** begin Supplied entries **

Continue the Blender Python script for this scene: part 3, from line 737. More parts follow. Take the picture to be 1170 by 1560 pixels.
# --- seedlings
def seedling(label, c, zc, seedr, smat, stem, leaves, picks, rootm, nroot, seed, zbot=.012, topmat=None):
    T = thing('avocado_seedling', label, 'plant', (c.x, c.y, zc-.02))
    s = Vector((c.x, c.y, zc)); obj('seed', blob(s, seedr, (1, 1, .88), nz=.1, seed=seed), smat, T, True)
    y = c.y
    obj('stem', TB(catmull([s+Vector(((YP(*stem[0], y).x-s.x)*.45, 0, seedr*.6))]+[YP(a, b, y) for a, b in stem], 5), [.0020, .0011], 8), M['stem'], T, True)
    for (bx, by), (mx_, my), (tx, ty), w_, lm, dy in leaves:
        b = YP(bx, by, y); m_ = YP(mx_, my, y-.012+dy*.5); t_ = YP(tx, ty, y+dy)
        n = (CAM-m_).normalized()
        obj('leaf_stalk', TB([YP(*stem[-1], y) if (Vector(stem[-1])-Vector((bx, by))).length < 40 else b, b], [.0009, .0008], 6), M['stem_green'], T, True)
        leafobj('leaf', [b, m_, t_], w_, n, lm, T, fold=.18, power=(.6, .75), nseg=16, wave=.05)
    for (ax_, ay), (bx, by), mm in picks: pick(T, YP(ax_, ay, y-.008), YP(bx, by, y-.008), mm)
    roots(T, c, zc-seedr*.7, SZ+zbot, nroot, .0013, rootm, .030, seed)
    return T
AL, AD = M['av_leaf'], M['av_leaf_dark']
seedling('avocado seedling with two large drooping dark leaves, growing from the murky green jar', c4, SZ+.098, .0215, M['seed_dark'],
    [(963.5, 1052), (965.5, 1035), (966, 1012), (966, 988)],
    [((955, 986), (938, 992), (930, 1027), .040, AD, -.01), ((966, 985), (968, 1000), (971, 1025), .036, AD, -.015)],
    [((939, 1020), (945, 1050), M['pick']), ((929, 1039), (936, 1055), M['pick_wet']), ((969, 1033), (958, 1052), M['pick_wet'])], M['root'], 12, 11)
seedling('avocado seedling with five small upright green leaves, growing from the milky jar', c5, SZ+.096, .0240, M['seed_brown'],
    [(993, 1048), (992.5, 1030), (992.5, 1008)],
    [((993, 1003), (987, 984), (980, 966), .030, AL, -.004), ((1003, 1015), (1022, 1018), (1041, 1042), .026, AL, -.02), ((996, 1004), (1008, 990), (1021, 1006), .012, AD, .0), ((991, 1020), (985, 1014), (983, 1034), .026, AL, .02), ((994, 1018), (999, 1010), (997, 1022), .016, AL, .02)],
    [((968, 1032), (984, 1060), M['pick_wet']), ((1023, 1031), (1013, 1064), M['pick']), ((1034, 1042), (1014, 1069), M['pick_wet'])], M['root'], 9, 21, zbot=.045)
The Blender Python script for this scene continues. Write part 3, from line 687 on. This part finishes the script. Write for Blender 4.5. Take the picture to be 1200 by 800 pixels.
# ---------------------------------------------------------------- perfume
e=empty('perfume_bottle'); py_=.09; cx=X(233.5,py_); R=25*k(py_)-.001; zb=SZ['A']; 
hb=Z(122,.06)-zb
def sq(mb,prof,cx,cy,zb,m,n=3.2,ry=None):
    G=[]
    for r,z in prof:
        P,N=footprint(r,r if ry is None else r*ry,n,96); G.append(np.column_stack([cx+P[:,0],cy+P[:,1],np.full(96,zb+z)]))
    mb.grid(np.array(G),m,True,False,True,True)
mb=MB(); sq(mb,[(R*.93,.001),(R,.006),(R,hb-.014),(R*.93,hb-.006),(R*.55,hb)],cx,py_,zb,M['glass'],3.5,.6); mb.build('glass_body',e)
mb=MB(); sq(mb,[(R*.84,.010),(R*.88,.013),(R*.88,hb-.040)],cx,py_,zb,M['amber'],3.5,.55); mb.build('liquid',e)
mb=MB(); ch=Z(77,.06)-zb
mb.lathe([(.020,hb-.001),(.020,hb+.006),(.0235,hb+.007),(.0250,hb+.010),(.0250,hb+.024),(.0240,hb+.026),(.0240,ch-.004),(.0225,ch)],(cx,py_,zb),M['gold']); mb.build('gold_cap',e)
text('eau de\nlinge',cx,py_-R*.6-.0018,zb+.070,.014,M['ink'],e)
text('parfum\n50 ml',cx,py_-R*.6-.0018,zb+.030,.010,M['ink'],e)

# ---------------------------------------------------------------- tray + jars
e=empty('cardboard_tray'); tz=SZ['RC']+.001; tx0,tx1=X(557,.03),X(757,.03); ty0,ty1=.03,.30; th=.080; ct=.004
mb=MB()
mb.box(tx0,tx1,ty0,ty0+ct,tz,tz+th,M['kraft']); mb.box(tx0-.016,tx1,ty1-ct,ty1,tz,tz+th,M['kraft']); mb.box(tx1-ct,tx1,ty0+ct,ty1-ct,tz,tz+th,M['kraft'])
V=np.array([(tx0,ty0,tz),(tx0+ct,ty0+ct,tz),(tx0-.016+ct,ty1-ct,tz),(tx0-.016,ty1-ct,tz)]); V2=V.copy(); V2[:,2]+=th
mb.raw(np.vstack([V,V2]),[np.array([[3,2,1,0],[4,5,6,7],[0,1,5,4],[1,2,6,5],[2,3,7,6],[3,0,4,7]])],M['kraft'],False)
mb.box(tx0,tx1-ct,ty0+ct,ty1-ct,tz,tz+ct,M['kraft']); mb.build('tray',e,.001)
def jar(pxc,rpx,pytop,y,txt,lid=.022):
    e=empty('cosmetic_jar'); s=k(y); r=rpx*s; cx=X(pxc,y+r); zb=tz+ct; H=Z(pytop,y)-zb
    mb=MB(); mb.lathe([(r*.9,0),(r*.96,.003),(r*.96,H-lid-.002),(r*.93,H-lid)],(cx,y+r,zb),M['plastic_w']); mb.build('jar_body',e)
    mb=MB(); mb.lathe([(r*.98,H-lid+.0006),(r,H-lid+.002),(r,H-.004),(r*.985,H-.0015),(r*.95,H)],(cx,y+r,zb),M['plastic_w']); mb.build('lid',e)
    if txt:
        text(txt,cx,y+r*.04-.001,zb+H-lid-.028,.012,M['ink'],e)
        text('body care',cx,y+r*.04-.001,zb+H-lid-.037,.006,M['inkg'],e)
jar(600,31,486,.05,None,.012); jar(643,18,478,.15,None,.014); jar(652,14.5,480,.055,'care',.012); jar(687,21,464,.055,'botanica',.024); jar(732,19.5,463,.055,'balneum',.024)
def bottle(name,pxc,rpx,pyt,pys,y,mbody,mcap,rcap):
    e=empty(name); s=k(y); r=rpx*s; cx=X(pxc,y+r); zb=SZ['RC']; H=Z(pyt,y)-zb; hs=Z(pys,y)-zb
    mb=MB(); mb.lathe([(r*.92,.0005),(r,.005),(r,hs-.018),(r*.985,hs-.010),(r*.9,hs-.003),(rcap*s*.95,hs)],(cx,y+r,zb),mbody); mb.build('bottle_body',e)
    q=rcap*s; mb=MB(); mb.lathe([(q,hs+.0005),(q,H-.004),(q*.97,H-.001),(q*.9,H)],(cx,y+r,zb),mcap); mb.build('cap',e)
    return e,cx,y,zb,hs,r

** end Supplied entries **

Your task is to repeat each line of the material exactly.

Solution for this task:
Continue the Blender Python script for this scene: part 3, from line 737. More parts follow. Take the picture to be 1170 by 1560 pixels.
# --- seedlings
def seedling(label, c, zc, seedr, smat, stem, leaves, picks, rootm, nroot, seed, zbot=.012, topmat=None):
    T = thing('avocado_seedling', label, 'plant', (c.x, c.y, zc-.02))
    s = Vector((c.x, c.y, zc)); obj('seed', blob(s, seedr, (1, 1, .88), nz=.1, seed=seed), smat, T, True)
    y = c.y
    obj('stem', TB(catmull([s+Vector(((YP(*stem[0], y).x-s.x)*.45, 0, seedr*.6))]+[YP(a, b, y) for a, b in stem], 5), [.0020, .0011], 8), M['stem'], T, True)
    for (bx, by), (mx_, my), (tx, ty), w_, lm, dy in leaves:
        b = YP(bx, by, y); m_ = YP(mx_, my, y-.012+dy*.5); t_ = YP(tx, ty, y+dy)
        n = (CAM-m_).normalized()
        obj('leaf_stalk', TB([YP(*stem[-1], y) if (Vector(stem[-1])-Vector((bx, by))).length < 40 else b, b], [.0009, .0008], 6), M['stem_green'], T, True)
        leafobj('leaf', [b, m_, t_], w_, n, lm, T, fold=.18, power=(.6, .75), nseg=16, wave=.05)
    for (ax_, ay), (bx, by), mm in picks: pick(T, YP(ax_, ay, y-.008), YP(bx, by, y-.008), mm)
    roots(T, c, zc-seedr*.7, SZ+zbot, nroot, .0013, rootm, .030, seed)
    return T
AL, AD = M['av_leaf'], M['av_leaf_dark']
seedling('avocado seedling with two large drooping dark leaves, growing from the murky green jar', c4, SZ+.098, .0215, M['seed_dark'],
    [(963.5, 1052), (965.5, 1035), (966, 1012), (966, 988)],
    [((955, 986), (938, 992), (930, 1027), .040, AD, -.01), ((966, 985), (968, 1000), (971, 1025), .036, AD, -.015)],
    [((939, 1020), (945, 1050), M['pick']), ((929, 1039), (936, 1055), M['pick_wet']), ((969, 1033), (958, 1052), M['pick_wet'])], M['root'], 12, 11)
seedling('avocado seedling with five small upright green leaves, growing from the milky jar', c5, SZ+.096, .0240, M['seed_brown'],
    [(993, 1048), (992.5, 1030), (992.5, 1008)],
    [((993, 1003), (987, 984), (980, 966), .030, AL, -.004), ((1003, 1015), (1022, 1018), (1041, 1042), .026, AL, -.02), ((996, 1004), (1008, 990), (1021, 1006), .012, AD, .0), ((991, 1020), (985, 1014), (983, 1034), .026, AL, .02), ((994, 1018), (999, 1010), (997, 1022), .016, AL, .02)],
    [((968, 1032), (984, 1060), M['pick_wet']), ((1023, 1031), (1013, 1064), M['pick']), ((1034, 1042), (1014, 1069), M['pick_wet'])], M['root'], 9, 21, zbot=.045)
The Blender Python script for this scene continues. Write part 3, from line 687 on. This part finishes the script. Write for Blender 4.5. Take the picture to be 1200 by 800 pixels.
# ---------------------------------------------------------------- perfume
e=empty('perfume_bottle'); py_=.09; cx=X(233.5,py_); R=25*k(py_)-.001; zb=SZ['A']; 
hb=Z(122,.06)-zb
def sq(mb,prof,cx,cy,zb,m,n=3.2,ry=None):
    G=[]
    for r,z in prof:
        P,N=footprint(r,r if ry is None else r*ry,n,96); G.append(np.column_stack([cx+P[:,0],cy+P[:,1],np.full(96,zb+z)]))
    mb.grid(np.array(G),m,True,False,True,True)
mb=MB(); sq(mb,[(R*.93,.001),(R,.006),(R,hb-.014),(R*.93,hb-.006),(R*.55,hb)],cx,py_,zb,M['glass'],3.5,.6); mb.build('glass_body',e)
mb=MB(); sq(mb,[(R*.84,.010),(R*.88,.013),(R*.88,hb-.040)],cx,py_,zb,M['amber'],3.5,.55); mb.build('liquid',e)
mb=MB(); ch=Z(77,.06)-zb
mb.lathe([(.020,hb-.001),(.020,hb+.006),(.0235,hb+.007),(.0250,hb+.010),(.0250,hb+.024),(.0240,hb+.026),(.0240,ch-.004),(.0225,ch)],(cx,py_,zb),M['gold']); mb.build('gold_cap',e)
text('eau de\nlinge',cx,py_-R*.6-.0018,zb+.070,.014,M['ink'],e)
text('parfum\n50 ml',cx,py_-R*.6-.0018,zb+.030,.010,M['ink'],e)

# ---------------------------------------------------------------- tray + jars
e=empty('cardboard_tray'); tz=SZ['RC']+.001; tx0,tx1=X(557,.03),X(757,.03); ty0,ty1=.03,.30; th=.080; ct=.004
mb=MB()
mb.box(tx0,tx1,ty0,ty0+ct,tz,tz+th,M['kraft']); mb.box(tx0-.016,tx1,ty1-ct,ty1,tz,tz+th,M['kraft']); mb.box(tx1-ct,tx1,ty0+ct,ty1-ct,tz,tz+th,M['kraft'])
V=np.array([(tx0,ty0,tz),(tx0+ct,ty0+ct,tz),(tx0-.016+ct,ty1-ct,tz),(tx0-.016,ty1-ct,tz)]); V2=V.copy(); V2[:,2]+=th
mb.raw(np.vstack([V,V2]),[np.array([[3,2,1,0],[4,5,6,7],[0,1,5,4],[1,2,6,5],[2,3,7,6],[3,0,4,7]])],M['kraft'],False)
mb.box(tx0,tx1-ct,ty0+ct,ty1-ct,tz,tz+ct,M['kraft']); mb.build('tray',e,.001)
def jar(pxc,rpx,pytop,y,txt,lid=.022):
    e=empty('cosmetic_jar'); s=k(y); r=rpx*s; cx=X(pxc,y+r); zb=tz+ct; H=Z(pytop,y)-zb
    mb=MB(); mb.lathe([(r*.9,0),(r*.96,.003),(r*.96,H-lid-.002),(r*.93,H-lid)],(cx,y+r,zb),M['plastic_w']); mb.build('jar_body',e)
    mb=MB(); mb.lathe([(r*.98,H-lid+.0006),(r,H-lid+.002),(r,H-.004),(r*.985,H-.0015),(r*.95,H)],(cx,y+r,zb),M['plastic_w']); mb.build('lid',e)
    if txt:
        text(txt,cx,y+r*.04-.001,zb+H-lid-.028,.012,M['ink'],e)
        text('body care',cx,y+r*.04-.001,zb+H-lid-.037,.006,M['inkg'],e)
jar(600,31,486,.05,None,.012); jar(643,18,478,.15,None,.014); jar(652,14.5,480,.055,'care',.012); jar(687,21,464,.055,'botanica',.024); jar(732,19.5,463,.055,'balneum',.024)
def bottle(name,pxc,rpx,pyt,pys,y,mbody,mcap,rcap):
    e=empty(name); s=k(y); r=rpx*s; cx=X(pxc,y+r); zb=SZ['RC']; H=Z(pyt,y)-zb; hs=Z(pys,y)-zb
    mb=MB(); mb.lathe([(r*.92,.0005),(r,.005),(r,hs-.018),(r*.985,hs-.010),(r*.9,hs-.003),(rcap*s*.95,hs)],(cx,y+r,zb),mbody); mb.build('bottle_body',e)
    q=rcap*s; mb=MB(); mb.lathe([(q,hs+.0005),(q,H-.004),(q*.97,H-.001),(q*.9,H)],(cx,y+r,zb),mcap); mb.build('cap',e)
    return e,cx,y,zb,hs,r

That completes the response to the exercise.